The minimum wage is often cast as a humanitarian cause… but it’s not: it harms the very people its supporters are fighting for. Professor Don Boudreaux explains the original reason the minimum wage was established, and its impact then and now.

Does the Minimum Wage Hurt Workers? (video): Antony Davies describes the harmful effects of the minimum wage on workers
Economics: Is Raising Minimum Wage A Bad Idea? (video): Don Boudreaux explains the harmful effects of the minimum wage

The minimum wage is really, really a vicious, horrible, cruel policy for poor people. What makes it even worse is that it is camouflaged as this great humanitarian policy. It’s not. Let me say just a quick word about the history of the minimum wage. No one doubts this, I mean everyone who’s studied this agrees with this, the minimum wage was first passed in the United States in 1938 not as a means of raising the wages of low skilled workers. Its purpose was to price out of jobs low skilled workers.

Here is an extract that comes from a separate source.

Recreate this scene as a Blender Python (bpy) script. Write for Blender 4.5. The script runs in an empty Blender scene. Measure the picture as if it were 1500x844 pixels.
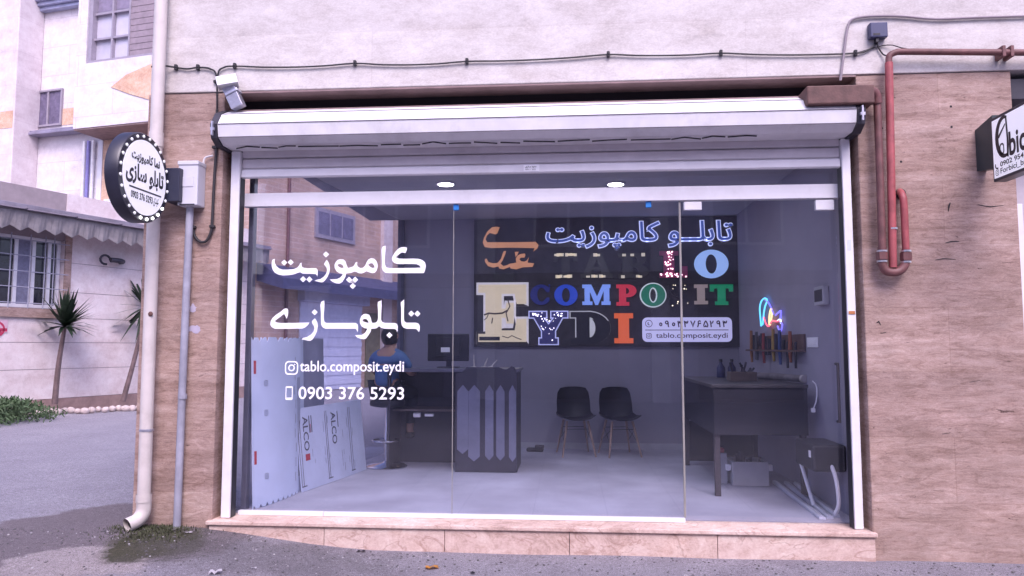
import bpy, bmesh, math, random
from mathutils import Vector, Matrix, noise as mnoise
R = math.radians
random.seed(7)
sc = bpy.context.scene
COL = sc.collection

# ------------------------------------------------------------------ camera, sky, sun, exposure
CAM = Vector((0, -5.7, 1.55)); YAW, PITCH, F = R(4.4), R(4.54), 1083.0
cd = bpy.data.cameras.new('camera'); cam = bpy.data.objects.new('camera', cd); COL.objects.link(cam)
cam.location = CAM; cam.rotation_euler = (R(90) + PITCH, 0, YAW)
cd.sensor_width = 36; cd.lens = 36 * F / 1500; cd.clip_end = 400; cd.clip_start = 0.05
sc.camera = cam

world = bpy.data.worlds.new('World'); sc.world = world; world.use_nodes = True
wn = world.node_tree; bg = wn.nodes['Background']
sky = wn.nodes.new('ShaderNodeTexSky'); sky.sky_type = 'NISHITA'; sky.sun_disc = False
SUN_EL, SUN_AZ = 50.0, 163.0            # azimuth clockwise from +Y (sun behind the camera, to its right)
sky.sun_elevation = R(SUN_EL); sky.sun_rotation = R(SUN_AZ)
sky.air_density = 1.0; sky.dust_density = 4.0; sky.ozone_density = 1.0
tint = wn.nodes.new('ShaderNodeMixRGB'); tint.blend_type = 'MULTIPLY'; tint.inputs[0].default_value = 1
tint.inputs[2].default_value = (0.88, 0.82, 1.10, 1)
wn.links.new(sky.outputs[0], tint.inputs[1]); wn.links.new(tint.outputs[0], bg.inputs[0])
bg.inputs[1].default_value = 0.15
sl = bpy.data.lights.new('sun', 'SUN'); sun = bpy.data.objects.new('sun', sl); COL.objects.link(sun)
sl.energy = 1.0; sl.angle = R(30); sl.color = (1.0, 0.94, 0.98)
sd = Vector((math.sin(R(SUN_AZ)) * math.cos(R(SUN_EL)), math.cos(R(SUN_AZ)) * math.cos(R(SUN_EL)), math.sin(R(SUN_EL))))
sun.rotation_euler = sd.to_track_quat('Z', 'Y').to_euler(); sun.location = sd * 40
vs = sc.view_settings; vs.view_transform = 'Standard'; vs.look = 'None'; vs.exposure = 1.15; vs.gamma = 1; vs.use_curve_mapping = False
sc.cycles.use_denoising = True; sc.cycles.max_bounces = 8; sc.cycles.transparent_max_bounces = 16
sc.cycles.caustics_reflective = False; sc.cycles.caustics_refractive = False; sc.cycles.sample_clamp_indirect = 4

# ------------------------------------------------------------------ pixel of the photograph (1500x844) -> point on a plane
_fw = Vector((-math.sin(YAW) * math.cos(PITCH), math.cos(YAW) * math.cos(PITCH), math.sin(PITCH)))
_rt = Vector((math.cos(YAW), math.sin(YAW), 0)); _up = _rt.cross(_fw)
def ray(px, py): return _fw * F + _rt * (px - 750) - _up * (py - 422)
def at(px, py, axis, val):
    d = ray(px, py); return CAM + d * ((val - CAM[axis]) / d[axis])
def W(px, py, Y=0.0): return at(px, py, 1, Y)
def plane_hit(px, py, p0, n):
    d = ray(px, py); return CAM + d * ((p0 - CAM).dot(n) / d.dot(n))

# ------------------------------------------------------------------ things and parts
def tag(o, label=None, cat=None, group=None, kind=None):
    if label: o['label'] = label
    if cat: o['category'] = cat
    if group: o['group'] = group
    if kind: o['kind'] = kind
    return o
def thing(name, label, cat, loc=(0, 0, 0), rz=0.0, group=None):
    o = bpy.data.objects.new(name, None); COL.objects.link(o); o.empty_display_size = 0.1
    o.location = loc; o.rotation_euler = (0, 0, rz)
    return tag(o, label, cat, group)
def wmat(o):
    m = Matrix.LocRotScale(o.location, o.rotation_euler, o.scale)
    return wmat(o.parent) @ m if o.parent else m
def link(name, me, mat, parent=None, local=False, label=None, smooth=False):
    o = bpy.data.objects.new(name, me); COL.objects.link(o)
    if mat is not None:
        me.materials.clear(); me.materials.append(mat)
    if smooth:
        for p in me.polygons: p.use_smooth = True
    if parent:
        if not local: me.transform(wmat(parent).inverted())
        o.parent = parent
    if label: o['label'] = label
    return o
def obj(name, bm, mat, parent=None, local=False, label=None, smooth=False, sharp=None):
    me = bpy.data.meshes.new(name)
    bmesh.ops.recalc_face_normals(bm, faces=bm.faces[:])
    bm.to_mesh(me); bm.free()
    o = link(name, me, mat, parent, local, label, smooth)
    if smooth: me.set_sharp_from_angle(angle=R(sharp or 40))
    return o
def struct(name, bm, mat, smooth=False):
    o = obj(name, bm, mat, None, smooth=smooth); o['kind'] = 'structure'; return o
def copy_tree(o, parent=None):
    c = o.copy(); COL.objects.link(c); c.parent = parent
    for ch in list(o.children): copy_tree(ch, c)
    return c

# ------------------------------------------------------------------ shapes
def NB(): return bmesh.new()
def box(bm, x0, x1, y0, y1, z0, z1, bev=0.0, M=None):
    r = bmesh.ops.create_cube(bm, size=1); v = r['verts']
    bmesh.ops.scale(bm, vec=(abs(x1 - x0), abs(y1 - y0), abs(z1 - z0)), verts=v)
    bmesh.ops.translate(bm, vec=((x0 + x1) / 2, (y0 + y1) / 2, (z0 + z1) / 2), verts=v)
    if bev:
        es = list({e for q in v for e in q.link_edges})
        g = bmesh.ops.bevel(bm, geom=es, offset=bev, segments=2, profile=0.5, affect='EDGES')
        v = list({q for f in g['faces'] for q in f.verts} | {q for q in v if q.is_valid})
    if M is not None: bmesh.ops.transform(bm, matrix=M, verts=v)
    return v
def smooth_path(pts, n=6):
    P = [Vector(p) for p in pts]; out = []
    for i in range(len(P) - 1):
        a = P[i - 1] if i else P[i] * 2 - P[i + 1]; b, c = P[i], P[i + 1]
        d = P[i + 2] if i + 2 < len(P) else c * 2 - b
        for k in range(n):
            t = k / n
            out.append(0.5 * ((2 * b) + (c - a) * t + (2 * a - 5 * b + 4 * c - d) * t * t + (3 * b - a - 3 * c + d) * t ** 3))
    out.append(P[-1]); return out
def tube(bm, pts, r, seg=8, cap=True):
    P = [Vector(p) for p in pts]; n = len(P); rr = r if isinstance(r, (list, tuple)) else [r] * n
    t0 = (P[1] - P[0]).normalized(); u = t0.orthogonal().normalized(); rings = []
    for i in range(n):
        t = ((P[min(i + 1, n - 1)] - P[i]).normalized() + (P[i] - P[max(i - 1, 0)]).normalized())
        t = t.normalized() if t.length > 1e-6 else t0
        u = (u - t * u.dot(t)).normalized(); w = t.cross(u)
        rings.append([bm.verts.new(P[i] + (u * math.cos(2 * math.pi * k / seg) + w * math.sin(2 * math.pi * k / seg)) * rr[i]) for k in range(seg)])
    for a, b in zip(rings, rings[1:]):
        for k in range(seg): bm.faces.new((a[k], a[(k + 1) % seg], b[(k + 1) % seg], b[k]))
    if cap: bm.faces.new(rings[0][::-1]); bm.faces.new(rings[-1])
def lathe(bm, prof, seg=24, M=None):
    rings = []; vs_ = []
    for r, z in prof:
        ring = [bm.verts.new((r * math.cos(2 * math.pi * k / seg), r * math.sin(2 * math.pi * k / seg), z)) for k in range(seg)]
        rings.append(ring); vs_ += ring
    for a, b in zip(rings, rings[1:]):
        for k in range(seg): bm.faces.new((a[k], a[(k + 1) % seg], b[(k + 1) % seg], b[k]))
    bm.faces.new(rings[0][::-1]); bm.faces.new(rings[-1])
    if M is not None: bmesh.ops.transform(bm, matrix=M, verts=vs_)
def prism(bm, poly, vec):
    a = [bm.verts.new(Vector(p)) for p in poly]; b = [bm.verts.new(Vector(p) + Vector(vec)) for p in poly]
    bm.faces.new(a); bm.faces.new(b[::-1]); n = len(a)
    for i in range(n): bm.faces.new((a[i], b[i], b[(i + 1) % n], a[(i + 1) % n]))
def quad(bm, *p): return bm.faces.new([bm.verts.new(Vector(q)) for q in p])
def ico(bm, c, r, sub=1, sc3=(1, 1, 1)):
    g = bmesh.ops.create_icosphere(bm, subdivisions=sub, radius=r)
    bmesh.ops.scale(bm, vec=sc3, verts=g['verts']); bmesh.ops.translate(bm, vec=c, verts=g['verts']); return g['verts']
def frame3(o, x, y):
    x = Vector(x).normalized(); y = Vector(y); y = (y - x * y.dot(x)).normalized(); z = x.cross(y)
    return Matrix(((x.x, y.x, z.x, o[0]), (x.y, y.y, z.y, o[1]), (x.z, y.z, z.z, o[2]), (0, 0, 0, 1)))
def curve_mesh(cu):
    o = bpy.data.objects.new('tmp', cu); COL.objects.link(o)
    dg = bpy.context.evaluated_depsgraph_get(); dg.update()
    me = bpy.data.meshes.new_from_object(o.evaluated_get(dg)); bpy.data.objects.remove(o); bpy.data.curves.remove(cu)
    return me
def poly_mesh(polys, extrude=0.0, offset=0.0, bevel=0.0):
    cu = bpy.data.curves.new('c', 'CURVE'); cu.dimensions = '2D'; cu.fill_mode = 'BOTH'; cu.extrude = extrude / 2; cu.offset = offset; cu.bevel_depth = bevel
    for pl in polys:
        s = cu.splines.new('POLY'); s.points.add(len(pl) - 1); s.use_cyclic_u = True
        for i, p in enumerate(pl): s.points[i].co = (p[0], p[1], 0, 1)
    return curve_mesh(cu)
def text_mesh(body, offset=0.0, extrude=0.0):
    cu = bpy.data.curves.new('t', 'FONT'); cu.body = body; cu.size = 1; cu.offset = offset; cu.extrude = extrude / 2; cu.resolution_u = 4
    return curve_mesh(cu)
def fit(me, w, h=None):
    xs = [v.co.x for v in me.vertices]; ys = [v.co.y for v in me.vertices]
    sx = w / (max(xs) - min(xs)); sy = h / (max(ys) - min(ys)) if h else sx
    x0, y0 = min(xs), min(ys)
    for v in me.vertices: v.co.x = (v.co.x - x0) * sx; v.co.y = (v.co.y - y0) * sy
    return me
def merge(mes):
    bm = NB()
    for m in mes: bm.from_mesh(m)
    me = bpy.data.meshes.new('m'); bm.to_mesh(me); bm.free()
    for m in mes: bpy.data.meshes.remove(m)
    return me
def place(me, M): me.transform(M); return me
def vis(s): return s[::-1]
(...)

The minimum wage was lobbied for by owners of north eastern textile mills, mostly in Massachusetts and the labor unions there who did not like the competition they were getting from the upstart textile mills in the American south, in the Carolinas and in Georgia. They realized that the advantage that those southern textile mills had was that they had access to a lot of low wage workers. These people in the south, their next best alternative was share cropping in many cases. They were working at really low wages, and so the mills in the north east, they had this bright idea, they said “Wow, you can’t just outlaw the southern textile mills. I know how to get rid of them. Let’s pass a national minimum wage.”
By doing so the intent was to make the operation of those southern textile mills too costly. That was the intent, and although the ethics of that enterprise was abominable at least they had their economics right. They understood that if you raise the minimum wage that’s going to price out of jobs low skill workers and it’s going to help, it’s going to give disproportionate unearned benefits to higher skilled workers. In an economy that is as large as our, and has a work force of over 150 million people, it’s a 17 trillion dollar annual economy. It’s very dynamic, you have changes going on all the time in the labor force, in the output markets and the input markets.
It’s almost impossible for people who are denied jobs because of the minimum wage or who lose jobs because of it to know that that’s why they lost their jobs. It’s very easy for those who see a raise that they get when the minimum wage is enacted to understand that’s why they got a raise. So this is another case where what is visible is very obvious and very politically salient, and the harm is very invisible and hence it becomes a political non-factor.